WHAT TO DO:
Write out the data below in full. Keep it exact.

DATASET SECTION:
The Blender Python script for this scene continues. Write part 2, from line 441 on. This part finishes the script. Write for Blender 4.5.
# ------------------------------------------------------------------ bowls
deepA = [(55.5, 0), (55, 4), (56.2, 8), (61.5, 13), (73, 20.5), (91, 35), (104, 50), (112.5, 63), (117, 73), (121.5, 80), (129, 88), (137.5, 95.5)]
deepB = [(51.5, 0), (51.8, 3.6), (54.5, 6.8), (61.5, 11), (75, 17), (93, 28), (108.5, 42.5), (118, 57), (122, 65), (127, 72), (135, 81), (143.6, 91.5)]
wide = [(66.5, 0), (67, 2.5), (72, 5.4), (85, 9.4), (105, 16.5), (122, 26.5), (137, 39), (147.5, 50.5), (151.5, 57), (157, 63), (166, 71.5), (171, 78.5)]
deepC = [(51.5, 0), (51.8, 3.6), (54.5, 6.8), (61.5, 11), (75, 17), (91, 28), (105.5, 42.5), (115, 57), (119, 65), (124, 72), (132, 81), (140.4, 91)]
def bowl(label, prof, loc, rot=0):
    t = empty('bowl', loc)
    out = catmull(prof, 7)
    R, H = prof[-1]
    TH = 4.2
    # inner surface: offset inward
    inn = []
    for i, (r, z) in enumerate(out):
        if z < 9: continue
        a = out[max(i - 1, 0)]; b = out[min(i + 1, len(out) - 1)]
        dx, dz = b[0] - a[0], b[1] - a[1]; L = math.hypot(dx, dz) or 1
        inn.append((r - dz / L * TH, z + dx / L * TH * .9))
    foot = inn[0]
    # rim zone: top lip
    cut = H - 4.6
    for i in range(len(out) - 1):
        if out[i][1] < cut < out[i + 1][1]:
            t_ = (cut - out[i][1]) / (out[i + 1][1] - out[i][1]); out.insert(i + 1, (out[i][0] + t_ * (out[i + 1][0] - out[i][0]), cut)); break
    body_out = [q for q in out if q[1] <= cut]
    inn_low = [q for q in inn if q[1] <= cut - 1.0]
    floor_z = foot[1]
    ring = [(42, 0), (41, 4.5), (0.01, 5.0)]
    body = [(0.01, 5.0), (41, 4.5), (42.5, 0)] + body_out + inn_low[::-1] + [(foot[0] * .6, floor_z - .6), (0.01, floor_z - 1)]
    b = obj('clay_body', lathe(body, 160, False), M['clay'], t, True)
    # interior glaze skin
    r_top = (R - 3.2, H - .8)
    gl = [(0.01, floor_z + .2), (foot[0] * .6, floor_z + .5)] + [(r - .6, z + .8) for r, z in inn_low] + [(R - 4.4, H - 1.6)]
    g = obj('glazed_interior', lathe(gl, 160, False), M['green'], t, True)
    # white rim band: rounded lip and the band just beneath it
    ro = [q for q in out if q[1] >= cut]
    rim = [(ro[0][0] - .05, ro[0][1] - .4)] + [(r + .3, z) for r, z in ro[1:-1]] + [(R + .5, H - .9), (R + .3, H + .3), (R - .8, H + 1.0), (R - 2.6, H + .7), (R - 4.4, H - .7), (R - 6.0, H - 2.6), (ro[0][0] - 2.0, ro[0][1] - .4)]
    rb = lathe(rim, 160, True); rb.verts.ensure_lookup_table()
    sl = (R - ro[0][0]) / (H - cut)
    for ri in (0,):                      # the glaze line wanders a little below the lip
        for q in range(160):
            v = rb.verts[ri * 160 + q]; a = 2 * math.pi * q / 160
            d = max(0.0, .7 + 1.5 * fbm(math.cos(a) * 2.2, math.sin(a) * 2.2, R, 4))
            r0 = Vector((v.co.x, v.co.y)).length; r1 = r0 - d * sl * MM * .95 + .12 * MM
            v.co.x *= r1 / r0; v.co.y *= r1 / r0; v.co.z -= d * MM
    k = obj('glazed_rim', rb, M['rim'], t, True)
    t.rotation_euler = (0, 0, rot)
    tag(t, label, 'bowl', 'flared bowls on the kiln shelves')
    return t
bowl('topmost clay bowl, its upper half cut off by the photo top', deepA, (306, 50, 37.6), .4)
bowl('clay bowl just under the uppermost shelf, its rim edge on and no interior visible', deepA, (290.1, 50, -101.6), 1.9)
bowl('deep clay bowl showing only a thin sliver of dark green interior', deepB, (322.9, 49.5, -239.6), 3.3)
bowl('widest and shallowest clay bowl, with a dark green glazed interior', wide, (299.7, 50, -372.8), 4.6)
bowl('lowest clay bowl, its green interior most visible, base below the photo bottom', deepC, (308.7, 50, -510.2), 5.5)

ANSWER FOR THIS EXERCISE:
The Blender Python script for this scene continues. Write part 2, from line 441 on. This part finishes the script. Write for Blender 4.5.
# ------------------------------------------------------------------ bowls
deepA = [(55.5, 0), (55, 4), (56.2, 8), (61.5, 13), (73, 20.5), (91, 35), (104, 50), (112.5, 63), (117, 73), (121.5, 80), (129, 88), (137.5, 95.5)]
deepB = [(51.5, 0), (51.8, 3.6), (54.5, 6.8), (61.5, 11), (75, 17), (93, 28), (108.5, 42.5), (118, 57), (122, 65), (127, 72), (135, 81), (143.6, 91.5)]
wide = [(66.5, 0), (67, 2.5), (72, 5.4), (85, 9.4), (105, 16.5), (122, 26.5), (137, 39), (147.5, 50.5), (151.5, 57), (157, 63), (166, 71.5), (171, 78.5)]
deepC = [(51.5, 0), (51.8, 3.6), (54.5, 6.8), (61.5, 11), (75, 17), (91, 28), (105.5, 42.5), (115, 57), (119, 65), (124, 72), (132, 81), (140.4, 91)]
def bowl(label, prof, loc, rot=0):
    t = empty('bowl', loc)
    out = catmull(prof, 7)
    R, H = prof[-1]
    TH = 4.2
    # inner surface: offset inward
    inn = []
    for i, (r, z) in enumerate(out):
        if z < 9: continue
        a = out[max(i - 1, 0)]; b = out[min(i + 1, len(out) - 1)]
        dx, dz = b[0] - a[0], b[1] - a[1]; L = math.hypot(dx, dz) or 1
        inn.append((r - dz / L * TH, z + dx / L * TH * .9))
    foot = inn[0]
    # rim zone: top lip
    cut = H - 4.6
    for i in range(len(out) - 1):
        if out[i][1] < cut < out[i + 1][1]:
            t_ = (cut - out[i][1]) / (out[i + 1][1] - out[i][1]); out.insert(i + 1, (out[i][0] + t_ * (out[i + 1][0] - out[i][0]), cut)); break
    body_out = [q for q in out if q[1] <= cut]
    inn_low = [q for q in inn if q[1] <= cut - 1.0]
    floor_z = foot[1]
    ring = [(42, 0), (41, 4.5), (0.01, 5.0)]
    body = [(0.01, 5.0), (41, 4.5), (42.5, 0)] + body_out + inn_low[::-1] + [(foot[0] * .6, floor_z - .6), (0.01, floor_z - 1)]
    b = obj('clay_body', lathe(body, 160, False), M['clay'], t, True)
    # interior glaze skin
    r_top = (R - 3.2, H - .8)
    gl = [(0.01, floor_z + .2), (foot[0] * .6, floor_z + .5)] + [(r - .6, z + .8) for r, z in inn_low] + [(R - 4.4, H - 1.6)]
    g = obj('glazed_interior', lathe(gl, 160, False), M['green'], t, True)
    # white rim band: rounded lip and the band just beneath it
    ro = [q for q in out if q[1] >= cut]
    rim = [(ro[0][0] - .05, ro[0][1] - .4)] + [(r + .3, z) for r, z in ro[1:-1]] + [(R + .5, H - .9), (R + .3, H + .3), (R - .8, H + 1.0), (R - 2.6, H + .7), (R - 4.4, H - .7), (R - 6.0, H - 2.6), (ro[0][0] - 2.0, ro[0][1] - .4)]
    rb = lathe(rim, 160, True); rb.verts.ensure_lookup_table()
    sl = (R - ro[0][0]) / (H - cut)
    for ri in (0,):                      # the glaze line wanders a little below the lip
        for q in range(160):
            v = rb.verts[ri * 160 + q]; a = 2 * math.pi * q / 160
            d = max(0.0, .7 + 1.5 * fbm(math.cos(a) * 2.2, math.sin(a) * 2.2, R, 4))
            r0 = Vector((v.co.x, v.co.y)).length; r1 = r0 - d * sl * MM * .95 + .12 * MM
            v.co.x *= r1 / r0; v.co.y *= r1 / r0; v.co.z -= d * MM
    k = obj('glazed_rim', rb, M['rim'], t, True)
    t.rotation_euler = (0, 0, rot)
    tag(t, label, 'bowl', 'flared bowls on the kiln shelves')
    return t
bowl('topmost clay bowl, its upper half cut off by the photo top', deepA, (306, 50, 37.6), .4)
bowl('clay bowl just under the uppermost shelf, its rim edge on and no interior visible', deepA, (290.1, 50, -101.6), 1.9)
bowl('deep clay bowl showing only a thin sliver of dark green interior', deepB, (322.9, 49.5, -239.6), 3.3)
bowl('widest and shallowest clay bowl, with a dark green glazed interior', wide, (299.7, 50, -372.8), 4.6)
bowl('lowest clay bowl, its green interior most visible, base below the photo bottom', deepC, (308.7, 50, -510.2), 5.5)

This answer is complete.